RECORD EXTRACTS
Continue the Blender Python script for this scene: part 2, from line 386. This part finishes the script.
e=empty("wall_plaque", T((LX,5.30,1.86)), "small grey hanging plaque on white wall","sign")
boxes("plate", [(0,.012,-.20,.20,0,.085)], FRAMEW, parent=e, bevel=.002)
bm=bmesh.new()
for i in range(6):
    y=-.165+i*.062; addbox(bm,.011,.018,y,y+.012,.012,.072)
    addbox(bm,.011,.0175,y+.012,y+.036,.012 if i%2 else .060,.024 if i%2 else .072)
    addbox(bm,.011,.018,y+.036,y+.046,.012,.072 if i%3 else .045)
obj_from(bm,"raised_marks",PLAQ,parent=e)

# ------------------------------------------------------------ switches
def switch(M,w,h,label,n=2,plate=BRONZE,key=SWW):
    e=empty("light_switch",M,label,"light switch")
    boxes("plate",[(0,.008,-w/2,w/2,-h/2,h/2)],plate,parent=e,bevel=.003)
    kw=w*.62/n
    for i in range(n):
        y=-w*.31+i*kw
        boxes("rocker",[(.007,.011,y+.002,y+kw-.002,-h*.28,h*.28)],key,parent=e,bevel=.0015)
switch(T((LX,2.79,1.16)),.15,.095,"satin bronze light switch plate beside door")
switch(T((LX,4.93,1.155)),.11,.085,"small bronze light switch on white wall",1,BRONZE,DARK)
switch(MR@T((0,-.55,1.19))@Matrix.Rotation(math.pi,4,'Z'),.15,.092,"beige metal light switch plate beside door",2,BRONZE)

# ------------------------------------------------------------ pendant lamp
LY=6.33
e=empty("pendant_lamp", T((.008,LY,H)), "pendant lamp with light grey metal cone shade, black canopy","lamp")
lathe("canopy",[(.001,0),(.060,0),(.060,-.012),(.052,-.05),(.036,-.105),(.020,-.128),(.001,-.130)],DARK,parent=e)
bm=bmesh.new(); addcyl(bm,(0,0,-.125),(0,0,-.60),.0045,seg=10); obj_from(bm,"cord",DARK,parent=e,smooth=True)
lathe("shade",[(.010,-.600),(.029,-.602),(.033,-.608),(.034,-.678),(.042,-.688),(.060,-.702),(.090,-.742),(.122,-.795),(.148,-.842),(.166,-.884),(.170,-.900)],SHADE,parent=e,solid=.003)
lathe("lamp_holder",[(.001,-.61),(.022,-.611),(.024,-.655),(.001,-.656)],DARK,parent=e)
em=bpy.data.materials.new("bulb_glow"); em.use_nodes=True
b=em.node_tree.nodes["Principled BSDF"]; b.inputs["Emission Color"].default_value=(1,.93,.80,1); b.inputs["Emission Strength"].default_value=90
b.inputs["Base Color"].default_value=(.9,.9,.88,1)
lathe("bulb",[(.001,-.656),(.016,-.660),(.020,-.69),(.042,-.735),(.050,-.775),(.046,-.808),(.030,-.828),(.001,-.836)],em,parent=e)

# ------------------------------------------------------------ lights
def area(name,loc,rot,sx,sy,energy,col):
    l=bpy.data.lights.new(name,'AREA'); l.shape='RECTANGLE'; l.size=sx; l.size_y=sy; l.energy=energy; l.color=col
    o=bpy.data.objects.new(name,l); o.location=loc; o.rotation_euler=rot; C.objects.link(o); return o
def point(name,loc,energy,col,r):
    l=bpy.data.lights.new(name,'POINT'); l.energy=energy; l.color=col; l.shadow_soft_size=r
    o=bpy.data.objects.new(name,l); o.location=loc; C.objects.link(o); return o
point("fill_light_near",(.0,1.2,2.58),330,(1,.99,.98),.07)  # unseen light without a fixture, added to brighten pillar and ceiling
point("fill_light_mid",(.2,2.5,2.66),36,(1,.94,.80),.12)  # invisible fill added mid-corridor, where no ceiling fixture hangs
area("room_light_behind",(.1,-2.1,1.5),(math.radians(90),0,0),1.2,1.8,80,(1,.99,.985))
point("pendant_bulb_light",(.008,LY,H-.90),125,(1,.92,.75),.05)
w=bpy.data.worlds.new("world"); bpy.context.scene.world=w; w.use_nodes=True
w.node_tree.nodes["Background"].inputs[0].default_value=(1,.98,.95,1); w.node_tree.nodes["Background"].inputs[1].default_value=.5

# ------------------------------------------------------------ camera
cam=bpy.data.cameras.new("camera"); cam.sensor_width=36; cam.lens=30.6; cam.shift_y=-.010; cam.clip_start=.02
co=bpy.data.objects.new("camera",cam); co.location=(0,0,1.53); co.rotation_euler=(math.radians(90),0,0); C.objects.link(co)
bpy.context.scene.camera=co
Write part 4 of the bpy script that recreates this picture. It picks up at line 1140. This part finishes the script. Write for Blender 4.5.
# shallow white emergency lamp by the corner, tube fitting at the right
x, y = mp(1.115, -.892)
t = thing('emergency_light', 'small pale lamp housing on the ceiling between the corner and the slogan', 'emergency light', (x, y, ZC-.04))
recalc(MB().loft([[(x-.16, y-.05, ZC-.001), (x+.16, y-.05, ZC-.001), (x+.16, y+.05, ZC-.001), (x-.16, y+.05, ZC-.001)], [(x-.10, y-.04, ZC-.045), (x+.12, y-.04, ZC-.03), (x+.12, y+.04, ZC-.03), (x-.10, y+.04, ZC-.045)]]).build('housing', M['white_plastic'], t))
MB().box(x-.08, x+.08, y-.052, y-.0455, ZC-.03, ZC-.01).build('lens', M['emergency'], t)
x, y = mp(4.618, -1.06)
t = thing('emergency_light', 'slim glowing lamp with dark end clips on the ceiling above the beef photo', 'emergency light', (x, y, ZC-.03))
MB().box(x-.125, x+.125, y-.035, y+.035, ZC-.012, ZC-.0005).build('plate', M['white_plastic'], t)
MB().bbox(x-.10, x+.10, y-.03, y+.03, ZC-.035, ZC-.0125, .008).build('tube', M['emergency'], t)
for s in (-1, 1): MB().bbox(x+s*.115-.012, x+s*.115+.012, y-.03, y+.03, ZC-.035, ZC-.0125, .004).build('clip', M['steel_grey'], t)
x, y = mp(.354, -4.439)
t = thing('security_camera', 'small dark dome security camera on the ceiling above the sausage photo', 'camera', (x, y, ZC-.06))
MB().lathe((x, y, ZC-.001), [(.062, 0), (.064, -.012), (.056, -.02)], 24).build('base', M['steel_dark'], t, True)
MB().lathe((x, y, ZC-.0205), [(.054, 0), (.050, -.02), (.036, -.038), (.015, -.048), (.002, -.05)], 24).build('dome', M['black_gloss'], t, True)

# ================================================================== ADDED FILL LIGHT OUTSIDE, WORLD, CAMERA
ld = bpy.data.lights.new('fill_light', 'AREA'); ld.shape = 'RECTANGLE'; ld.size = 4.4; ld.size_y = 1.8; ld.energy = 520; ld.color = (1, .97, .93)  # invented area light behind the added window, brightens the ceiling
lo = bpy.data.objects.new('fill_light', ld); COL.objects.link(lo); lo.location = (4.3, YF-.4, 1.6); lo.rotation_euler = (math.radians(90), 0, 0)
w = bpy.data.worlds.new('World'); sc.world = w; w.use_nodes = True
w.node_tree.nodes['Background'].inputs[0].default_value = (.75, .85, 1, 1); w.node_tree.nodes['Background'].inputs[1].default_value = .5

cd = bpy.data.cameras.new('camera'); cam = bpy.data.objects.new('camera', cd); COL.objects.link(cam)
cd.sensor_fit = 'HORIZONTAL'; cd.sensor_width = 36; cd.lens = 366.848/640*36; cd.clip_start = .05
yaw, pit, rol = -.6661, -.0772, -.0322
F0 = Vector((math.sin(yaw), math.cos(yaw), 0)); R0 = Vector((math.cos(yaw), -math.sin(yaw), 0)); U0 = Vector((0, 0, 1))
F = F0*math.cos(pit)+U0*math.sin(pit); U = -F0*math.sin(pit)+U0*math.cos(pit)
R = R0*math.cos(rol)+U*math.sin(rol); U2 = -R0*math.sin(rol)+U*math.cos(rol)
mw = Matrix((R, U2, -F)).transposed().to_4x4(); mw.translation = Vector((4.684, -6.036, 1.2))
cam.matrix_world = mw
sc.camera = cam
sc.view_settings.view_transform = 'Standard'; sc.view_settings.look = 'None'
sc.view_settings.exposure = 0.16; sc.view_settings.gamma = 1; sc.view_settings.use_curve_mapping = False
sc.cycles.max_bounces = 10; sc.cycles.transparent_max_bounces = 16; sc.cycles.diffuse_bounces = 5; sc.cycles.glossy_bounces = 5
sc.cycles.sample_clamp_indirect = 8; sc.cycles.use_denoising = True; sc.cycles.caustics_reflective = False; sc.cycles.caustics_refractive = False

==

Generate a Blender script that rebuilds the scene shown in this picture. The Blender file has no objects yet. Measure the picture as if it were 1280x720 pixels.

---

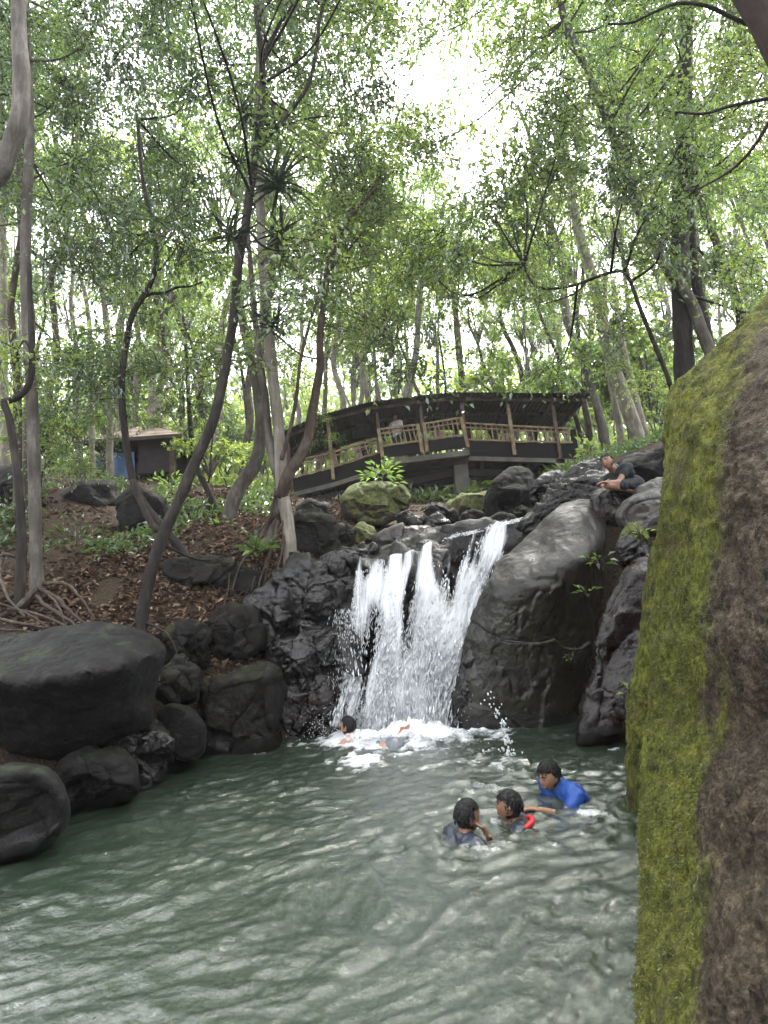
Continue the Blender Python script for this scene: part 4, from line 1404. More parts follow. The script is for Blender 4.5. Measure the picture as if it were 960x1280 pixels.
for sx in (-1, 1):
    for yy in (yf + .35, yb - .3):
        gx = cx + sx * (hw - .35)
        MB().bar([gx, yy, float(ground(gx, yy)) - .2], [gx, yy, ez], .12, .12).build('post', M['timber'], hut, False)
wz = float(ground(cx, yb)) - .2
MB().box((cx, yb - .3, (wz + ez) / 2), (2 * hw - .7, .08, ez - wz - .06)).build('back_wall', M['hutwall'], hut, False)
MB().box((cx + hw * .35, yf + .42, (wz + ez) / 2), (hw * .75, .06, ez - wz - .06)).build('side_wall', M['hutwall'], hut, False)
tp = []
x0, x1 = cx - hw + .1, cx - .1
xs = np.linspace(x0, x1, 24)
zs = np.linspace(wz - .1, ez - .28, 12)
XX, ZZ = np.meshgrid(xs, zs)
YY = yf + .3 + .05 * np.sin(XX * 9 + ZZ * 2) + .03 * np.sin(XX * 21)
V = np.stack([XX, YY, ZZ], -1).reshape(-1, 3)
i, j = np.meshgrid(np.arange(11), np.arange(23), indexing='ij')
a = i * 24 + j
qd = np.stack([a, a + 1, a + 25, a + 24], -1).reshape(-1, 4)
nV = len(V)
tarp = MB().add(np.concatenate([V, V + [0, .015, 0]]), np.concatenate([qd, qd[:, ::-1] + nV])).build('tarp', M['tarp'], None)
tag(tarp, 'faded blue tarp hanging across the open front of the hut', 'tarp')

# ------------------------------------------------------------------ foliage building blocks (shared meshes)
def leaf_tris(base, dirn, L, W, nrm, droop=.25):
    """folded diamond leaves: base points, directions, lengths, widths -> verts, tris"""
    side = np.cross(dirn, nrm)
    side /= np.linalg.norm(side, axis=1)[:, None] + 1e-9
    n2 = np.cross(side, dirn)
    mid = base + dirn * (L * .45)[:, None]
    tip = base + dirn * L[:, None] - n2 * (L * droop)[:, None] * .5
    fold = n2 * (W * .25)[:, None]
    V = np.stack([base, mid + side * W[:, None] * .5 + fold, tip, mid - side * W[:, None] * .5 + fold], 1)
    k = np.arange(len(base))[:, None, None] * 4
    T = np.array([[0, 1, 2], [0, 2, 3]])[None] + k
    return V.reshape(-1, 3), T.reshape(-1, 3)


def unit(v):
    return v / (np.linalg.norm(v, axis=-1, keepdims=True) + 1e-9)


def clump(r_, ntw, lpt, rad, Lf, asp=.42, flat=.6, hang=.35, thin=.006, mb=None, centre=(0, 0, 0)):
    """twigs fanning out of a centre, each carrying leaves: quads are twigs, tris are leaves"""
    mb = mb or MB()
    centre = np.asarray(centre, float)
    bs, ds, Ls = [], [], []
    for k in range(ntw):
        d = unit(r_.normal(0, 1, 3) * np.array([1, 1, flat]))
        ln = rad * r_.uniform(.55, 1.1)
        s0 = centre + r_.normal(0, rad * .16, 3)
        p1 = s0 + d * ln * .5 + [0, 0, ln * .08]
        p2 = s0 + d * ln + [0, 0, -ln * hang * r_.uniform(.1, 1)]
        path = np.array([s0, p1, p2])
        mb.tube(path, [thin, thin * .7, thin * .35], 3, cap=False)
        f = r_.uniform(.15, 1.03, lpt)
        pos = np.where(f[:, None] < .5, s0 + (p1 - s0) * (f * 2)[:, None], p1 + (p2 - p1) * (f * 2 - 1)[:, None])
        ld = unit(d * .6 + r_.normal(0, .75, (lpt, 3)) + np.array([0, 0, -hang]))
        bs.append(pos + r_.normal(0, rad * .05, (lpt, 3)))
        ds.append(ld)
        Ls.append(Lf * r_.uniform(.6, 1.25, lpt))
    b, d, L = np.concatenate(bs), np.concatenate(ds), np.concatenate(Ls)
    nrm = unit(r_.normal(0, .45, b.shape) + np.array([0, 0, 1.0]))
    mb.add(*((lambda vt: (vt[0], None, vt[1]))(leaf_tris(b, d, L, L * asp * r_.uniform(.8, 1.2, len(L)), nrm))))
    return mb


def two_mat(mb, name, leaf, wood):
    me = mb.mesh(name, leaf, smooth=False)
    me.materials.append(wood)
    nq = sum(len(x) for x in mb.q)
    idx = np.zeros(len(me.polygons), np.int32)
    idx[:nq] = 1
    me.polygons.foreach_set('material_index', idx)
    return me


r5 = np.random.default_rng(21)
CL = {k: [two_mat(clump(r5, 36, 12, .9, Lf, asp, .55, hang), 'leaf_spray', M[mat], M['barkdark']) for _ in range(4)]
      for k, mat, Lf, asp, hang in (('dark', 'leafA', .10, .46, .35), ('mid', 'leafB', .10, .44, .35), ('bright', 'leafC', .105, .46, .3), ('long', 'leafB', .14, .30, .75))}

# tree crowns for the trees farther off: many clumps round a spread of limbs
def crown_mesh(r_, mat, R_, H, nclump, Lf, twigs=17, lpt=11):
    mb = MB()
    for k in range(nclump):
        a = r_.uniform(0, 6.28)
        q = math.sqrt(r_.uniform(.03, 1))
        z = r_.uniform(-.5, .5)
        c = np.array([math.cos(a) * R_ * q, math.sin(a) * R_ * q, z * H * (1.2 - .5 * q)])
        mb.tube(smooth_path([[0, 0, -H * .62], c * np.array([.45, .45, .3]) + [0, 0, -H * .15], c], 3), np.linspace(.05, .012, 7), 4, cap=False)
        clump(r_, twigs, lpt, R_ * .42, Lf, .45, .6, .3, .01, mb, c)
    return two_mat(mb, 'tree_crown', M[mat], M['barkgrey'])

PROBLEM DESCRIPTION
Write out every line from the entries where "part" appears.

TASK OUTPUT
Continue the Blender Python script for this scene: part 2, from line 386. This part finishes the script.
Write part 4 of the bpy script that recreates this picture. It picks up at line 1140. This part finishes the script. Write for Blender 4.5.
Continue the Blender Python script for this scene: part 4, from line 1404. More parts follow. The script is for Blender 4.5. Measure the picture as if it were 960x1280 pixels.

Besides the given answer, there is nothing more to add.